This is the first I’ve heard of the effect Mars has on Earth’s Milankovitch cycles (unsurprising, given that the paper is recent and the effect is quite small with a very long period). Earth presumably has a similar effect on Mars, but measuring this would be quite difficult. Keep in mind that we’re able to do this for Earth by analyzing drill cores (that paper uses data from 293 scientific deep-sea drill holes), which we can’t really do for Mars currently. Using other methods, we’ve been able to measure the effects of axial tilt and precession for Mars, but the effect from orbital interactions with Earth would be much more subtle. I’d be surprised if you could find anything on it in the literature.
I also would not expect the Moon to make much of a difference. The Earth-Moon distance is <1% of the Mars-Earth distance even at closest approach, so the Earth-Moon system is essentially a point mass to first order. Additionally, the mass of the moon is ~1% that of the Earth, so the effect there is quite small as well. As I mentioned, measuring Earth-Mars Milankovitch cycles is already difficult for Earth (we apparently only recently did so) while likely infeasible for Mars (currently), and detecting the effects from the Moon would be harder still.
I only have surface level knowledge of String Theory, but my understanding is that strings vibrate in simple harmonic motion and that different frequencies correspond to different particles. Since idealized springs are simple harmonic oscillators, you could perhaps say that, in some sense, the strings in String Theory are springs.
But maybe that’s what inspired your question.
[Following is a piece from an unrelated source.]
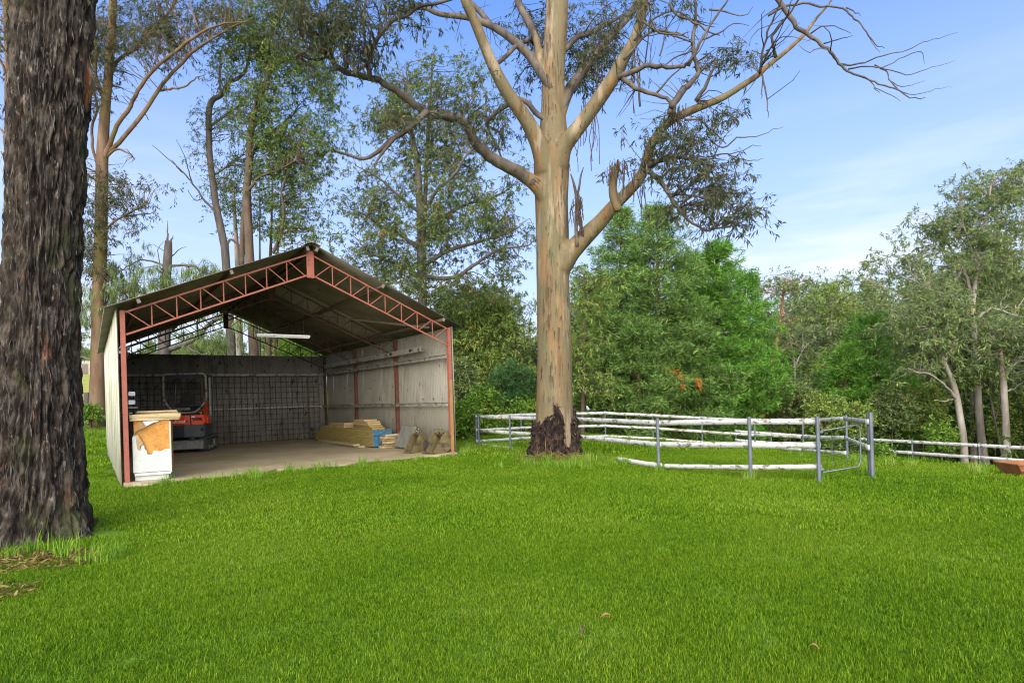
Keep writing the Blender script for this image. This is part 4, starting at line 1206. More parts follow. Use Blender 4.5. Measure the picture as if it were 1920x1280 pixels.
# ---- the big dark trunk close to the camera
def near_trunk():
    path = [(36, 1070, 165), (52, 1000, 132), (66, 900, 103), (72, 800, 89), (75, 640, 79), (84, 400, 79), (94, 200, 81), (102, 0, 83), (108, -220, 81), (108, -420, 74)]
    d = 6.45
    pts = np.array([P(u, v, d) for u, v, _ in path]); rad = np.array([h * d / F * math.cos(math.atan((u - CX) / F)) * .97 for u, _, h in path])
    pts[0, 2] = -0.15
    p, q = catmull(pts, rad, 52)
    k, n = len(p), 320
    th = np.arange(n) * 2 * np.pi / n
    Z = np.repeat(p[:, 2:3], n, 1); TH = np.repeat(th[None, :], k, 0)
    cx, sx = np.cos(TH), np.sin(TH)
    # long furrows that wander, broken into plates
    wob = 0.5 * (fbm(np.stack([cx * 1.5, sx * 1.5, Z * 0.7], -1), 3) - 0.5)
    a = fbm(np.stack([np.cos(TH + wob) * 7, np.sin(TH + wob) * 7, Z * 1.8], -1), 4)
    ridge = 1 - np.abs(a - 0.5) * 7.0
    b = fbm(np.stack([cx * 14, sx * 14, Z * 5.5], -1), 4)
    fl = np.maximum(0, 1 - np.maximum(Z, 0) / 0.8) ** 2
    butt = fl * 0.16 * np.maximum(0, np.cos(TH * 5 + 0.6 + Z)) 
    rr = q[:, None] * (1 + 0.05 * (fbm(np.stack([cx, sx, Z * .8], -1), 2) - .5)) - 0.062 * np.clip(ridge, 0, 1) ** .7 + 0.085 * (b - 0.5) + 0.03 * (fbm(np.stack([cx * 34, sx * 34, Z * 9], -1), 2) - .5) + butt
    V = p[:, None, :] + np.stack([cx * rr, sx * rr, 0 * rr], -1)
    i = np.arange(k - 1)[:, None] * n; j = np.arange(n)[None, :]; j2 = (j + 1) % n
    Q = np.stack([i + j, i + j2, i + n + j2, i + n + j], -1).reshape(-1, 4)
    loc = np.array((p[0][0], p[0][1], 0.0))
    e = empty('gum_tree', loc); tag(e, 'massive dark furrowed trunk close to the camera with orange streaks in its bark', 'tree')
    me = np_mesh('trunk', V.reshape(-1, 3) - loc, Q, smooth=True); me.materials.append(M['bark_iron'])
    link('trunk', me, e)
    r = np.random.default_rng(8)
    n_ = 7000
    ii, jj = r.integers(2, k - 60, n_), r.integers(0, n, n_)
    q3 = V[ii, jj]; th_ = TH[ii, jj]; out = np.stack([np.cos(th_), np.sin(th_), 0 * th_], -1)
    keep = out[:, 1] < 0.45
    q3, out = q3[keep], out[keep]; m_ = len(q3)
    dn = np.array((0, 0, 1.0)) * np.where(r.uniform(size=m_) < .8, -1, 1)[:, None] + out * r.uniform(.02, .16, (m_, 1)) + rnd_dir(r, m_) * .12
    dn /= np.linalg.norm(dn, axis=1)[:, None]
    fv, fq, ft = leaf_arrays(r, q3 + out * 0.004, dn, r.uniform(.05, .20, m_), r.uniform(.005, .015, m_), np.clip(r.normal(.42, .26, m_), 0, 1))
    fme = np_mesh('bark_flake', fv - loc, fq, attrs={'tint': ft})
    fme.materials.append(leafmat('loose_bark', [(0, (0.010, 0.007, 0.006)), (0.5, (0.036, 0.030, 0.027)), (0.9, (0.105, 0.094, 0.086)), (1, (0.14, 0.075, 0.04))], 0.01)); tag(link('bark_flake', fme, e), kind='stuff')
    # crown above the picture, so that it shades and stands as a tree from elsewhere
    t = Tree(90)
    t.nodes = [P(108, -420, d)]; t.nrad = [0.4]
    top = P(108, -420, d)
    for az in (0.3, 1.7, 2.9, 4.2, 5.3):
        dr = np.array((math.cos(az), math.sin(az), 1.1))
        t.limb([top, top + dr * 1.3, top + dr * np.array((2.6, 2.6, 2.4))], [0.26, 0.18, 0.08], 8)
    cen = top + np.array((0, 0, 3.2)) + t.r.normal(size=(110, 3)) * np.array((1.7, 1.7, 1.2))
    t.fill(cen); t.clumps(cen, 3, 0.5, 8, 0.16, 0.035)
    me2 = t.wood_mesh('limbs', M['bark_limb']); me2.transform(Matrix.Translation(tuple(-loc))); link('limbs', me2, e)
    me3 = t.leaf_mesh('crown', M['leaf_gum']); me3.transform(Matrix.Translation(tuple(-loc))); link('crown', me3, e)
near_trunk()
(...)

If you’re asking why they can’t be springs in a more literal, geometric sense, then I would speculate that it’s related to the world sheet that a spring would trace out as it propagates through spacetime. A world line describes a trajectory of a point particle not just through space, but through time as well - thereby describing the history of the particle’s motion. In quantum field theory, these world lines are used in Feynman diagrams to describe interactions between particles. However, these diagrams always have sharp interaction vertices. In other words, the interaction occurs at a specific point in spacetime, which is problematic in terms of relativity (different observers should not need to agree on when a spacetime event occurred). For reasons I don’t understand, this can give rise to infinities (ultraviolet divergences) when doing certain calculations. These have to removed through renormalization, but apparently this doesn’t work when trying to develop a quantum theory of gravity.
In the case of a one-dimensional object like a string, instead of tracing out a world line, it traces out a two-dimensional surface called a world sheet. A consequence of this is that the sharp vertices of Feynman diagrams disappear: while an interaction did occur globally, it did not occur at a specific point in spacetime (different observers will see the event occur at different times, so no relativity issues). This eliminates the ultraviolet divergences and the need for renormalization (again, apparently), allowing for a full quantum theory of gravity. If you were to change the geometry of the strings to something more spring-like, my guess is you would no longer get this nice behavior.